O passeio permitiu-nos descobrir o que já vislumbrara de manhã: uma mata densa e umbrosa, plena de vida e de ruídos estranhos de aves desconhecidas e de bandos de macacos, que vinham espreitar curiosos e depois fugiam agilmente, ao verem as nossas armas. E reflecti sobre este pormenor. Durante a manhã, mantinham-se nos topos das árvores a olharem para mim e para o cão, cheios de curiosidade e sem qualquer receio. E agora, mal nos observavam, era a debandada geral. Será porque trazíamos as espingardas connosco? De facto, muitos são abatidos a tiro pelos GEs e assados como se fossem cabras ou veados. E os nossos parentes afastados, com aqueles olhitos vivos de esperteza, não deixam escapar os pormenores e dão o grito de alarme: «Fujam, que estes vêm armados com varas que cospem fogo e nos chacinam!»

Durante o passeio pela mata, deparámos com uma cabra de mato mesmo em posição para ser abatida. Mas o Buge, que teimou em nos acompanhar, apesar de o termos mandado para o quartel, pressentiu a nossa intenção e espantou o animal, colocando-se de permeio. A cabra escapou velozmente e nós não pudemos atirar, com receio de atingir o nosso companheiro de quatro patas.

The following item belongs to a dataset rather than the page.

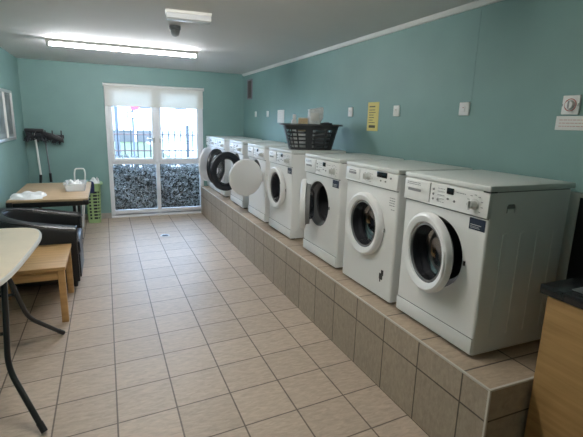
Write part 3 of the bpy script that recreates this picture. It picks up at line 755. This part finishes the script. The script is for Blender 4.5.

Chegámos ao quartel frustrados e completamente estourados pela longa marcha. Eram dezoito horas e o Sol começava já a despedir-se de nós.

Pelas dezoito e trinta, tive de me enfiar na cama. Estava com febre e grandes arrepios de frio. O meu jantar foram os comprimidos que o cabo enfermeiro me deu. Ficou o serviço do quartel assegurado pelo furriel de dia.

Levantei-me só hoje, dia 29, por volta da hora do almoço. O cabo enfermeiro alvitrou que os arrepios deverão ter sido um prenúncio de paludismo, frequente nesta zona devido à quantidade de mosquitos. Eu creio que não. A causa deverá ter sido, segundo creio, um excesso de exposição aos raios solares, pois andei praticamente todo o dia fora do quartel, debaixo da fornalha solar, num período em que o astro-rei se encontrava no ponto mais alto.

Felizmente, durante o resto da tarde, que passei em descanso, recuperei a boa disposição. E a prova está nesta longa carta que agora vos envio, que me ocupou a tarde inteira. E o ter retomado a escrita foi para os furriéis um grande alívio. Estavam preocupados por me verem na horizontal e com receio de ficarem sem o comandante durante algum tempo.

Dizia eu, no começo desta série de aerogramas, que os registos da agenda não eram muitos. De facto, eles muitos não são! Apenas meia dúzia de linhas. Se sendo tão poucos deram para tantos aerogramas, imaginem o que seria se fossem muitos!

Por agora é tudo. Apenas peço que dêem um passeio até Águeda, porque o carro precisa de andar, que visitem o primo Adolfo e lhe dêem a ler a cópia da carta que escrevi para Luanda. Foi graças a ele que arranjei alguns bons amigos na capital de Angola.